Nothing really, in this day and age nothing at all.  There is a need to have a lot of books written, or you won’t be noticed as a presence online.  There is a need to earn income, not just for yourself but for the publisher of your book.  I am saying there is a need for quality writing, and the writers who do this have some form of success, along with a lot of advice.

Consider your content, and your audience, and more importantly how you can get what you have written to them in the fastest way possible

Or, better still am I wrong in my assessment of other bestselling writers? I have to think about a very subjective term.


Quality Alert?

I’m sure you’ve heard this phrase as well, many, many times.  Usually it’s when there is something wrong, or dangerous with a product.  If this is the case, why do we toss this term “quality” around when it comes to writing on the Internet?

The great Internet, and this is by definition a great leveller. A number of years ago, when I was a far less mature writer, I planned to write on the Internet, and it seemed to be the easiest thing to do.

I won’t argue about what happened, most people have heard of the downfall of the writing websites, but there was a reason, and this reason was quality. For writers it was a good time to be writing, but they worked with non-writers, and this was the beginning of the problems.The quality wasn’t there.

I admit that at first glance, it looked like there was quality content, because it was hard to write a 400 word article, and then get it promoted. The reality was, the were short pieces, and most of my new blog posts are longer than that.

The second problem was how people “saw” the articles. Some saw them as being good, whereas others would point out the mistakes they saw. Until a bigger player made changes to what they saw as quality, there wasn’t a need to change much.  At least this is the first instinct of a writer.  If it works, don’t change it. Looking back means you can find out if your work is good – or not.

Quality Alert?

Back to bestselling authors.  John Grisham, and Stephen King. Both of whom are bestselling authors. Both of whom my writing friends and I enjoy reading.  The point is, they both publish a large number of books at a fairly fast pace.  Stephen King has published 54 novels, and Grisham one a year since 1988.

I like King’s writing, and I see it as quality writing.  My friend does not.  However, there is no “quality alert” with either of these writers.

The same holds true with the Internet. While there are very successful writers out there, there is a major difference. There is a lack of gatekeeping when it comes to writers and the Internet. Since there is such a learning curve, other factors are important to the growth of a writer. Finding your passion is the first step. The next is finding the technology which works best for you. The last is finding the best way to share the best content you have to offer.

Work  towards approaching writing as a business, and rebuild those parts which are failing. Become your own quality alert system.

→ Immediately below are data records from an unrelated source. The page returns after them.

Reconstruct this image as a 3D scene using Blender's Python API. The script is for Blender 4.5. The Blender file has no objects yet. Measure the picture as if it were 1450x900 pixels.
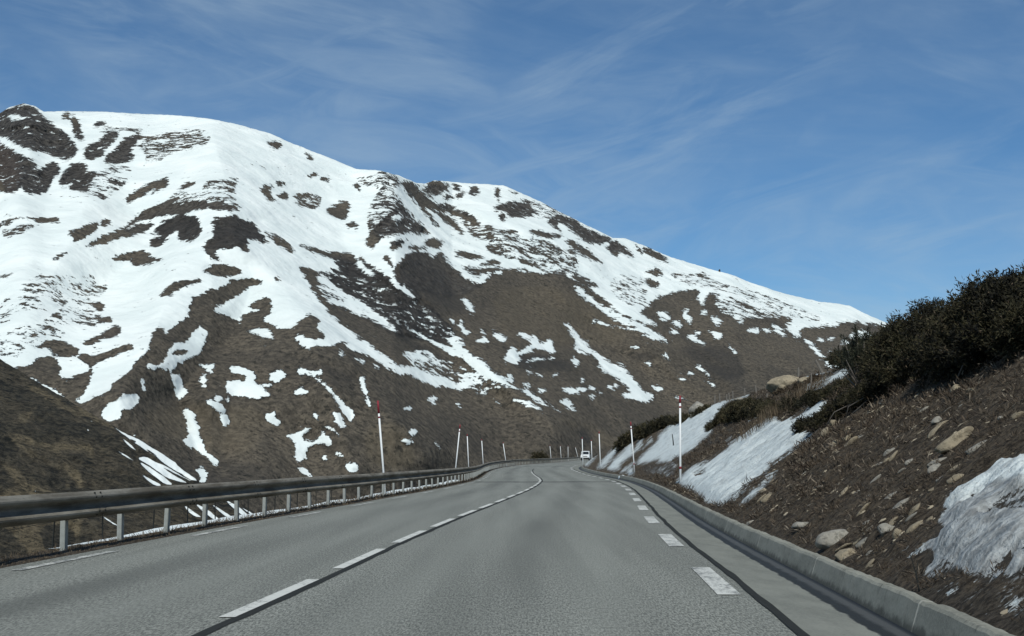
import bpy, bmesh, math, random
import numpy as np
from mathutils import Vector, noise as mnoise

random.seed(7)
rng = np.random.default_rng(11)
scene = bpy.context.scene
COL = scene.collection

# ------------------------------------------------------------------ camera model
FPX, CW, CH = 1850.0, 1450.0, 900.0
CAMZ = 1.14
PITCH = math.radians(6.17)
CP, SP = math.cos(PITCH), math.sin(PITCH)

def rays(px, py):
    a = (np.asarray(px, float) - CW / 2) / FPX
    b = (CH / 2 - np.asarray(py, float)) / FPX
    return np.stack([a, CP - b * SP, SP + b * CP], -1)

def to_px(P):
    P = np.asarray(P, float)
    x, y, z = P[..., 0], P[..., 1], P[..., 2] - CAMZ
    d = np.maximum(y * CP + z * SP, 1e-3)
    v = -y * SP + z * CP
    return CW / 2 + FPX * x / d, CH / 2 - FPX * v / d

def on_plane(px, py, z=0.0):
    r = rays(px, py)
    t = (z - CAMZ) / r[..., 2]
    return r[..., 0] * t, r[..., 1] * t

# ------------------------------------------------------------------ object helpers
def tag(o, label=None, cat=None, group=None, kind=None):
    if label: o['label'] = label
    if cat: o['category'] = cat
    if group: o['group'] = group
    if kind: o['kind'] = kind
    return o

def link(o, parent=None):
    COL.objects.link(o)
    if parent is not None: o.parent = parent
    return o

def mesh_obj(name, verts, faces, mat=None, parent=None, smooth=False, attrs=None):
    me = bpy.data.meshes.new(name)
    verts = np.asarray(verts, np.float32)
    me.vertices.add(len(verts)); me.vertices.foreach_set('co', verts.ravel())
    if isinstance(faces, np.ndarray):
        k = faces.shape[1]; nf = len(faces)
        me.loops.add(nf * k); me.loops.foreach_set('vertex_index', faces.ravel().astype(np.int32))
        me.polygons.add(nf)
        me.polygons.foreach_set('loop_start', np.arange(0, nf * k, k, dtype=np.int32))
        me.polygons.foreach_set('loop_total', np.full(nf, k, np.int32))
    else:
        tot = [len(f) for f in faces]; fl = [i for f in faces for i in f]
        me.loops.add(len(fl)); me.loops.foreach_set('vertex_index', fl)
        me.polygons.add(len(faces))
        me.polygons.foreach_set('loop_start', np.cumsum([0] + tot[:-1]).astype(np.int32))
        me.polygons.foreach_set('loop_total', np.asarray(tot, np.int32))
    me.update(calc_edges=True); me.validate()
    if attrs:
        for k, v in attrs.items():
            at = me.attributes.new(k, 'FLOAT', 'POINT')
            at.data.foreach_set('value', np.asarray(v, np.float32).ravel())
    me.polygons.foreach_set('use_smooth', np.full(len(me.polygons), bool(smooth)))
    if mat: me.materials.append(mat)
    return link(bpy.data.objects.new(name, me), parent)

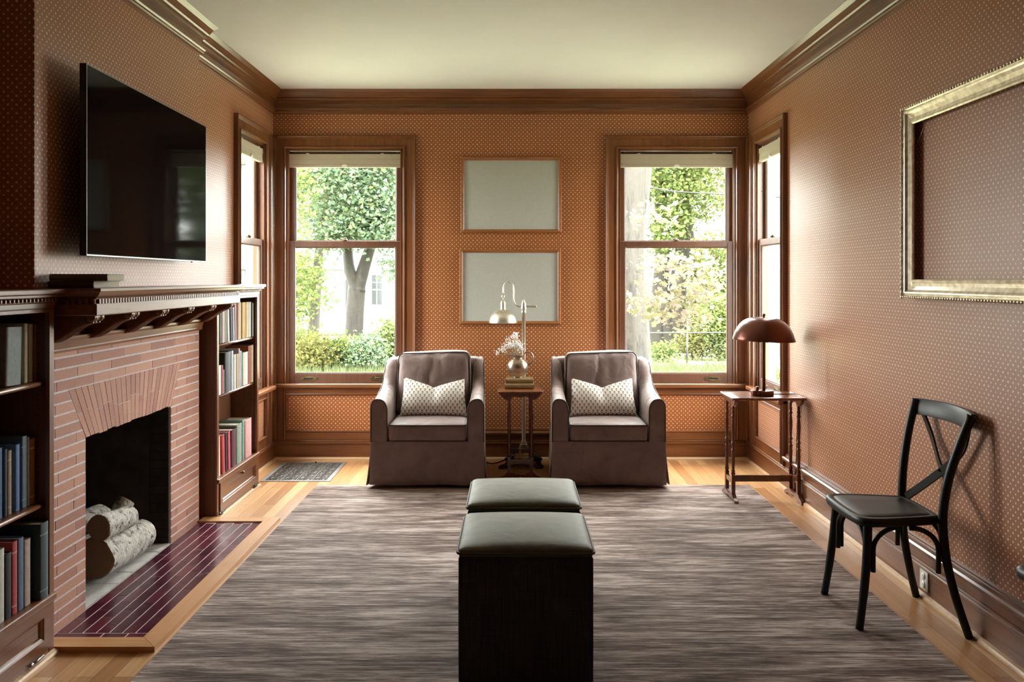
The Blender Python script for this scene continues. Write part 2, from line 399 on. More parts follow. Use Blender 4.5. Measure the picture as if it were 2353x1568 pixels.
# ------------------------------------------------------------ the room
XL, XR, YB, ZC = -1.856, 1.829, 6.68, 2.852
YN = -4.2
W0 = (-1.755, -0.850); W1 = (0.816, 1.728); WS = (5.83, 6.44); WZ0, WZ1 = 0.555, 2.405
def wall_with_holes(mb, a0, a1, holes, mpbox, zt=ZC + 0.02):
    xs = a0
    for h0, h1 in holes:
        mpbox(mb, xs, h0, 0, zt); mpbox(mb, h0, h1, 0, WZ0); mpbox(mb, h0, h1, WZ1, zt); xs = h1
    mpbox(mb, xs, a1, 0, zt)
mb = MB(); wall_with_holes(mb, -1.966, 1.939, [W0, W1], lambda m, a, b, z0, z1: m.box(a, b, YB, YB + 0.11, z0, z1))
struct(mb.build('wall_back', PAPER_X))
mb = MB(); wall_with_holes(mb, YN, YB, [WS], lambda m, a, b, z0, z1: m.box(XR, XR + 0.11, a, b, z0, z1))
struct(mb.build('wall_right', PAPER_Y))
mb = MB()
mb.box(-1.966, XL, 5.83 - 0.02, 5.83, 0, ZC + .02)
mb.box(-1.966, XL, 6.44, YB, 0, ZC + .02); mb.box(-1.966, XL, 5.83, 6.44, 0, WZ0); mb.box(-1.966, XL, 5.83, 6.44, WZ1, ZC + .02)
mb.box(-1.966, -1.905, 4.92, 5.81, 0, 1.36); mb.box(-1.966, XL, 4.92, 5.81, 1.36, ZC + .02)
mb.box(-2.26, -2.10, YN, 3.23, 0, ZC + .02)
struct(mb.build('wall_left', PAPER_Y))
CHX, CY0, CY1 = -1.79, 3.23, 4.92
FY0, FY1, FZ = 3.616, 4.515, 0.735
mb = MB()
mb.box(-2.45, CHX, CY0 + .001, CY1, 1.107, ZC + .02)
mb.box(-2.45, -1.803, CY0 + .001, FY0, 0, 1.107); mb.box(-2.45, -1.803, FY1, CY1, 0, 1.107); mb.box(-1.90, -1.803, FY0, FY1, FZ, 1.107)
mb.box(-2.50, -2.45, CY0, CY1, 0, ZC)
struct(mb.build('wall_chimney', PAPER_Y))
mb = MB(); mb.box(-2.26, CHX - .0005, CY0 - .004, CY0 + .001, 0, ZC + .02)
struct(mb.build('wall_alcove', PAPER_X))
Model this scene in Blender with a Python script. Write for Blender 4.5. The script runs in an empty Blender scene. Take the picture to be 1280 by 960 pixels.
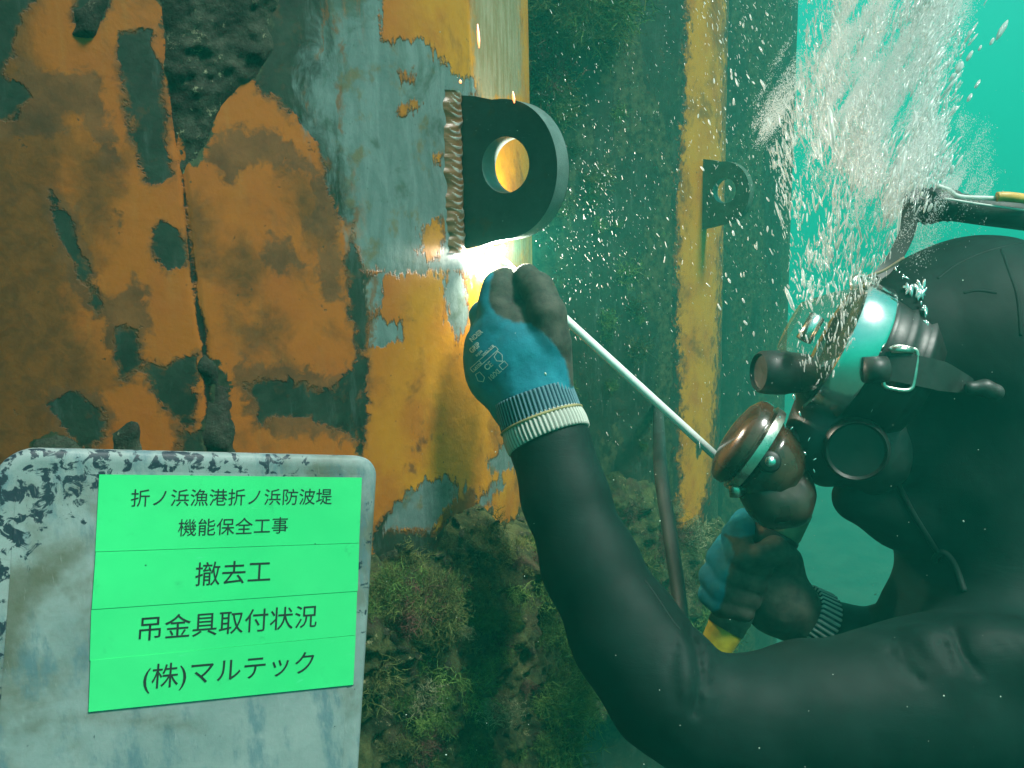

By  of http://www.livingalifeofwriting.com

One Response

  1. I think that quality writing is indeed in the eye of the beholder. I read a post recently, written by a literature professor, who waxed poetically about the lack of talent in publishing and self-publishing He was looking for big, thematic literature, the kind that he would deem IMPORTANT, with poetic lines and psychological insights. Not everyone is looking for that kind of reading; some of us (I’m one) want to be entertained with a lively plot and lots of action. So, understanding who is calling something “quality” writing is important too.